In 1992 NOVA created a Task Force on Women and Minorities in Leadership. The Task Force hosted periodic breakfasts, with speakers or panel discussions on topics important to all members. 1995 saw two more important initiatives: the start of a series of professional development breakfasts and the very popular financial planning seminars for members. NOVA met and conquered the worldwide web in 1996. The Chapter now has its own home page. In 2001 NOVA invited the DISA Notables to sing the National Anthem at each luncheon. They have been performing continuously ever since.

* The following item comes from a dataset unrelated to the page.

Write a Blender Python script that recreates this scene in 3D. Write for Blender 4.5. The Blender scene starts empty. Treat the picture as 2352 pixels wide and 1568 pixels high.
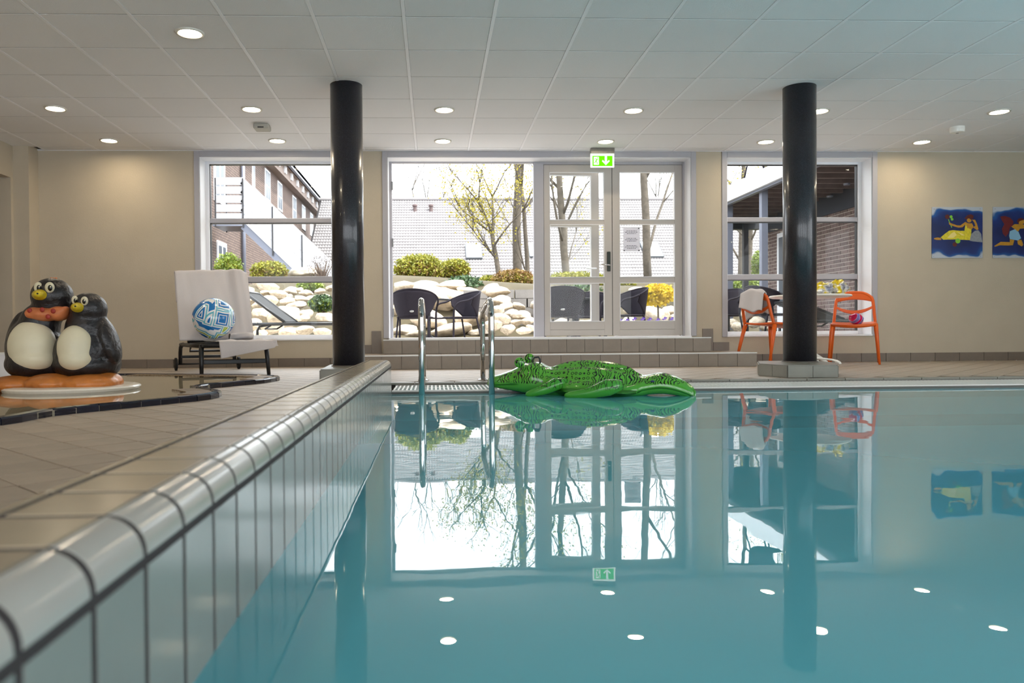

Scholarships became an important component of AFCEA NOVA’s portfolio from its creation in the late 1970s. During the 1980-81 season, NOVA formalized its relationship with George Mason University and gave the Engineering Department $15,000 - proceeds from the Technical Symposium that year. The George Mason Subchapter was chartered during the 1984-85 season. With proceeds from its professional and social events, he NOVA Chapter was able to gradually increase its annual scholarship awards every year. During the 2005-2006 season the overall funding for educational programs consisted of the following:

  • $170,000 to the chapter scholarship program
  • $100,000 to AFCEA International for veterans’ scholarships
  • $55,000 for education grants
  • $25,000 to the national disaster relief fund
  • $21,000 for science teaching tools
  • $20,000 to the AFCEA International scholarship fund

In 2007 NOVA committed $100,000 to a joint partnership with the Fairfax County Public School System and the Udvar-Hazy Center for a distance learning program in science and mathematics.

The Future

The past 30 years have been exciting. The NOVA Chapter and its members have won more international chapter and individual awards than any other chapter. Chapter leaders have never lost sight of the goals and aspirations of those who founded the original Subchapter. They have also maintained their vision and spirit. With a fresh cadre of volunteers each year, NOVA is poised to continue to grow and prosper.